What is asked:
Extract only the first line of the listing and every line after it up to and including the one with "random.seed(7)". Omit the pictures.

Data section:
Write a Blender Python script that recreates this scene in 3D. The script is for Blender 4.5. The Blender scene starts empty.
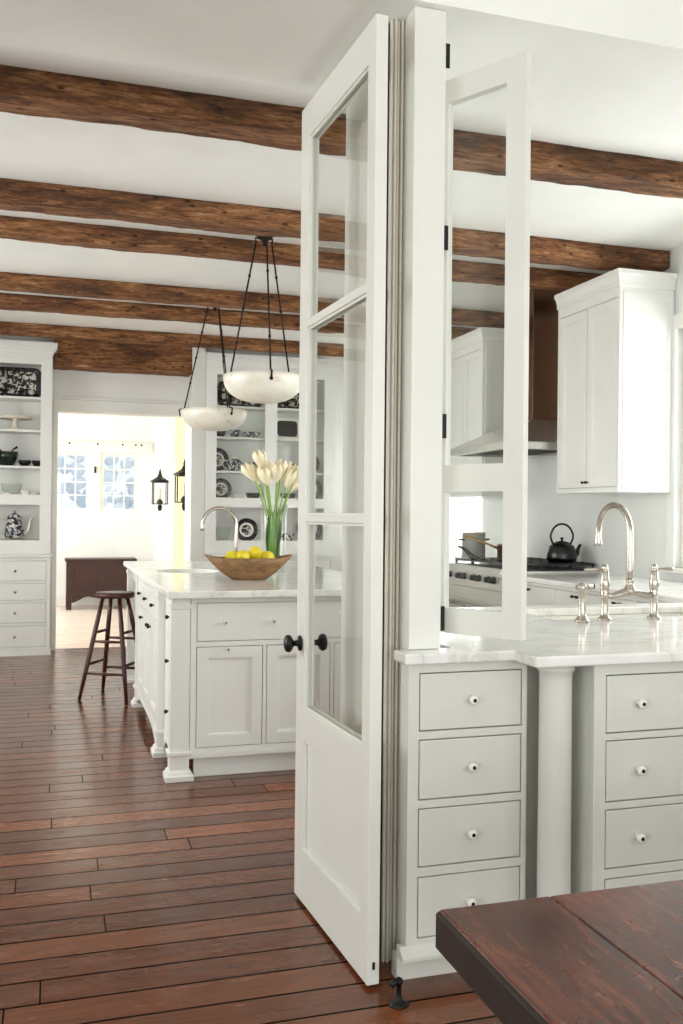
import bpy, bmesh, math, random
from mathutils import Vector, Matrix, noise
PI = math.pi
C = bpy.context.scene.collection
random.seed(7)

# ------------------------------------------------------------------ materials
def newmat(name):
    m = bpy.data.materials.new(name); m.use_nodes = True
    nt = m.node_tree; b = nt.nodes['Principled BSDF']
    return m, nt, b
def lin(c):
    return tuple(((x/255)/12.92 if x/255 <= .04045 else ((x/255+.055)/1.055)**2.4) for x in c) + (1,)
def N(nt, t, **kw):
    n = nt.nodes.new(t)
    for k, v in kw.items():
        if k in n.inputs: n.inputs[k].default_value = v
        else: setattr(n, k, v)
    return n
def bump(nt, b, src, strength, dist=.002):
    bp = N(nt, 'ShaderNodeBump'); bp.inputs['Strength'].default_value = strength; bp.inputs['Distance'].default_value = dist
    nt.links.new(src, bp.inputs['Height']); nt.links.new(bp.outputs[0], b.inputs['Normal'])
def coords(nt, scale=(1,1,1)):
    tc = N(nt, 'ShaderNodeNewGeometry'); mp = N(nt, 'ShaderNodeMapping'); mp.inputs['Scale'].default_value = scale
    nt.links.new(tc.outputs['Position'], mp.inputs[0]); return mp.outputs[0]
def ramp(nt, src, stops):
    r = N(nt, 'ShaderNodeValToRGB'); e = r.color_ramp.elements
    while len(e) < len(stops): e.new(.5)
    for q, (p, c) in zip(e, stops): q.position = p; q.color = c
    nt.links.new(src, r.inputs[0]); return r.outputs[0]
def noise_tex(nt, vec, scale, detail=4, rough=.5, dist=0):
    n = N(nt, 'ShaderNodeTexNoise'); n.inputs['Scale'].default_value = scale; n.inputs['Detail'].default_value = detail
    n.inputs['Roughness'].default_value = rough; n.inputs['Distortion'].default_value = dist
    nt.links.new(vec, n.inputs['Vector']); return n.outputs['Fac']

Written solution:
Write a Blender Python script that recreates this scene in 3D. The script is for Blender 4.5. The Blender scene starts empty.
import bpy, bmesh, math, random
from mathutils import Vector, Matrix, noise
PI = math.pi
C = bpy.context.scene.collection
random.seed(7)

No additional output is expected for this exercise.